Suara.com - Gelombang pemutusan hubungan kerja (PHK) di industri padat karya semakin mengkhawatirkan sejak awal tahun 2025 tetapi pengamat kebijakan publik dari PH&H Public Policy Interest Group, Agus Pambagio mengatakan tren ini belum akan berhenti dalam waktu dekat.
Agus menilai bahwa masifnya PHK saat ini tidak lepas dari kondisi ekonomi global dan domestik yang sedang lesu.
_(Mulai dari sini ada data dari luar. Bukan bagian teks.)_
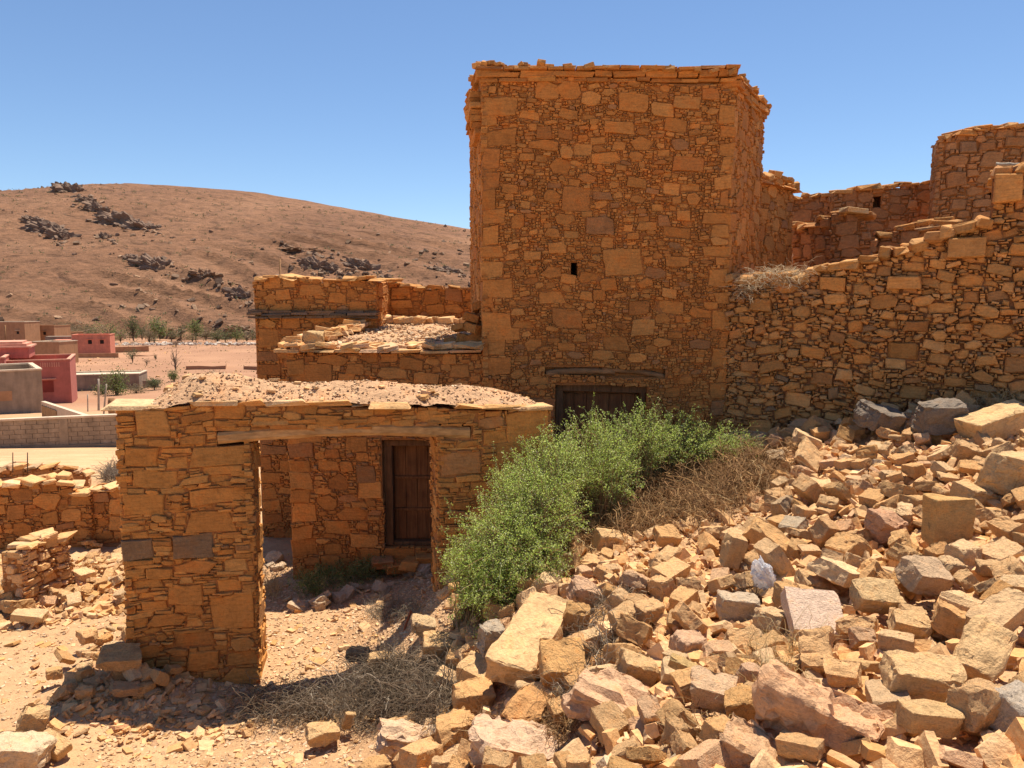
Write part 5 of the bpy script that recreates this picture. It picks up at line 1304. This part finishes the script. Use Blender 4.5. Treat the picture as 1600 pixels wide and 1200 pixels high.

Ia bahkan memperkirakan bahwa tren PHK ini akan terus berlanjut dalam beberapa bulan ke depan.
"Jangan heran kalau di bulan-bulan ke depan akan banyak industri padat karya lainnya yang akan melakukan PHK," tegas Agus kepada media, Jumat (30/5/2025).
Salah satu contoh adalah penutupan pabrik PT Sri Rejeki Isman Tbk atau Sritex, yang pada 26 Februari 2025 resmi mengumumkan PHK terhadap 10.660 karyawannya.
PHK besar-besaran ini terjadi setelah PT Sritex dinyatakan pailit demi hukum. Hal ini menyusul putusan Mahkamah Agung yang menolak kasasi perusahaan tersebut dalam perkara Nomor 2/Pdt.Sus-Homologasi/2024/PN Niaga Smg.
Sritex, yang selama ini dikenal sebagai salah satu pemain utama industri tekstil nasional, resmi kolaps dan tidak mampu lagi melanjutkan operasionalnya.
Tak hanya Sritex, dua perusahaan besar lainnya, yaitu PT Sanken Indonesia dan PT Yamaha Music, juga mengumumkan rencana penutupan pabrik di Indonesia dan melakukan PHK terhadap ribuan karyawan.
Industri padat karya merupakan sektor yang menyerap banyak tenaga kerja dalam proses produksinya, dibandingkan penggunaan teknologi atau mesin.
Sektor ini menjadi tulang punggung perekonomian nasional dan meliputi industri tekstil, alas kaki, perkebunan (termasuk hasil tembakau), perikanan dan kelautan, kerajinan, konstruksi, serta pariwisata dan perhotelan.
Menurut Agus, industri dalam negeri saat ini tidak mampu berkembang optimal karena banyaknya regulasi yang membatasi (restriktif) dan maraknya pungutan liar, khususnya dalam proses perizinan.
Baca Juga: Karena Ini, 1.500 Karyawan Bank Bakal Kehilangan Pekerjaan
Akibatnya, biaya produksi meningkat, harga barang menjadi tidak kompetitif di pasar ekspor, dan industri hanya bergantung pada pasar domestik.
Dari sisi perlindungan tenaga kerja, Pengamat Ketenagakerjaan Timboel Siregar menekankan pentingnya peran aktif pemerintah dalam mengatasi lonjakan PHK yang melanda industri padat karya.
Ia merujuk pada Pasal 151 Undang-Undang Cipta Kerja yang menegaskan bahwa pengusaha, pekerja, serikat pekerja, dan pemerintah harus mengupayakan agar PHK tidak terjadi.
Bila PHK tidak dapat dihindari, proses tersebut harus dilakukan secara transparan dan sesuai dengan mekanisme yang telah diatur.
"Seharusnya pemerintah pusat dan daerah rutin jemput bola ke perusahaan, untuk menanyakan apa yang menjadi hambatan," tambah Timboel.
Menurutnya, pendekatan proaktif ini penting agar pemerintah bisa mengidentifikasi hambatan yang mengancam keberlangsungan industri padat karya dan mengambil tindakan cepat untuk mengatasinya. Ia juga menekankan perlunya monitoring terhadap kebutuhan investor sebagai langkah mitigasi terhadap potensi PHK.